Manuel Igreja

Manuel Igreja

Rapinanço

Dirá o meu amigo ou amiga se calhar que o termo utilizado no título que encima a escrita que se começa a desenhar é demasiado forte, assim ao ponto de chamar a atenção mesmo do mais desatento.

Reconheço que é, pelo que lhe desculpo o facto de rotular ainda sem ler ou saber o que se vai desenrolar texto abaixo, mas o bico da caneta fugiu-me para ele e eu não o parei. Deixei-o rabiscar e traçar a palavra. Às vezes dá-lhe para isso e ganha autonomia.

O que vale é que por muito independente que se julgue, acaba sempre por expressar o que me sai de cá de dentro, umas vezes directamente do coração sem ir ao cérebro, outras indo a ambas as partes do corpo como se recomenda. Uma e outra complementam-se ainda que frequentemente andem de costas voltadas. Infelizmente.

Voltando ao rego, como se diz na nossa terra, que é para ele não se desviar de novo. Peço neste ponto a vossas senhorias, que volvam o olhar por cima e para trás das três últimas décadas da vida em Portugal, feliz e merecidamente democrático, e digam se não concluem que foi um fartar vilanagem.

No meu ponto de vista, sucedeu que para aí uns trezentos concidadãos nossos, assim a olho, entre si rodopiaram nas cadeiras do poder político, financeiro e afins, e deitaram mãos a montões de notas de conto de rei, agora euro, deixando os cofres completamente vazios mesmo que não escancarados.

Muitos cheios de si próprios andaram por aí a acumular e a exibir riquezas e competências.

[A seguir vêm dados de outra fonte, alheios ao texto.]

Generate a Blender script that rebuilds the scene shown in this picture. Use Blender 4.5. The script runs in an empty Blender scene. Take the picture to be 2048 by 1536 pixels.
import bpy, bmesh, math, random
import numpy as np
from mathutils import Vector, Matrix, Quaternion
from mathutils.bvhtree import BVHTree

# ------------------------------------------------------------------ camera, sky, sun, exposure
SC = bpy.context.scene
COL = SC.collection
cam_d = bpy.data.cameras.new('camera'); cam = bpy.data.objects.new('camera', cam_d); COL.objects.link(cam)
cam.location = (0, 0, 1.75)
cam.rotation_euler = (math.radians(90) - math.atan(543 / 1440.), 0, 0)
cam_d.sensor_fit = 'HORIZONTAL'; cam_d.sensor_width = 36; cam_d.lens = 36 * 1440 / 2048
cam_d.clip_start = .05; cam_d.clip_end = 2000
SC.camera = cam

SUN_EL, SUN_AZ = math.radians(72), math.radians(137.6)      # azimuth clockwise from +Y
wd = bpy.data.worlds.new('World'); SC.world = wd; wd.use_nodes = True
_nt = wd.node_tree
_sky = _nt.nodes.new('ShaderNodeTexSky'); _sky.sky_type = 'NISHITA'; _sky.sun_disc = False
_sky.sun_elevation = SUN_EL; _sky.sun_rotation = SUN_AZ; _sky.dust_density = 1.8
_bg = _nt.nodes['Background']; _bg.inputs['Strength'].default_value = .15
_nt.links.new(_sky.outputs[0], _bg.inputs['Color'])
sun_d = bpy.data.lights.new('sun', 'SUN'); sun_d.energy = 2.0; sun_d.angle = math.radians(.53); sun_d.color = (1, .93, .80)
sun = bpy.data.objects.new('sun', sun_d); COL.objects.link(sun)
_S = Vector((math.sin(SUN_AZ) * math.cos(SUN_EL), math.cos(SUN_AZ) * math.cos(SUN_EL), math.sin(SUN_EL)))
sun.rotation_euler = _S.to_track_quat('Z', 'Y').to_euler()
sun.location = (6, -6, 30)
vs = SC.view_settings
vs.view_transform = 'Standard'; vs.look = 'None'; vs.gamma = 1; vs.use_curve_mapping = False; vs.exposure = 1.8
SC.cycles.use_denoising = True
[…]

Foram adulados, consagrados, medalhados, até que foram apanhados. Claro que todos se afirmam mais inocentes que menino de coro, e mais pobres que Jó. Quanto às riquezas fundiárias ou em património, escapuliram-se.

Entretanto, os bancos quase tiveram que correr o ferrolho e colocar a tabuleta de encerado. Mas como eram demasiado grandes para falir por causa das consequências em cascata, o Estado deu socorro e injectou nos moribundos milhões e mais milhões de euros ao jeito de quem alimenta a soro pessoa que definha a olhos vistos e tem a morte à espreita.

Ora sucede que sendo o Estado todos nós, e vivendo ele com o dinheiro dos nossos impostos, é mais que óbvio que as notas só não saíram do nosso bolso porque nunca lá chegaram e entrar. Nem as vimos, e tanta falta nos fazem, pois, uma pessoa bem sabe como as aplicar em proveitos bem melhores.

Mas pior que isso. Por causa do governar-se de uns poucos, desgovernou-se o país que no ano da graça de dois mil e dezanove, não tem dinheiro para aplicar na Saúde, na Educação, na Justiça, na Prevenção, e em tudo o resto que é uma competência e um merecimento de uma nação justa, equilibrada e democrática.

Resta-nos muito pouca vergonha e a decência anda pelas ruas da amargura, num país em que conta mais o que o árbitro rouba, do que o que alguns magarefes pimpões surripiaram durante longos anos. Muito mais que cem dias.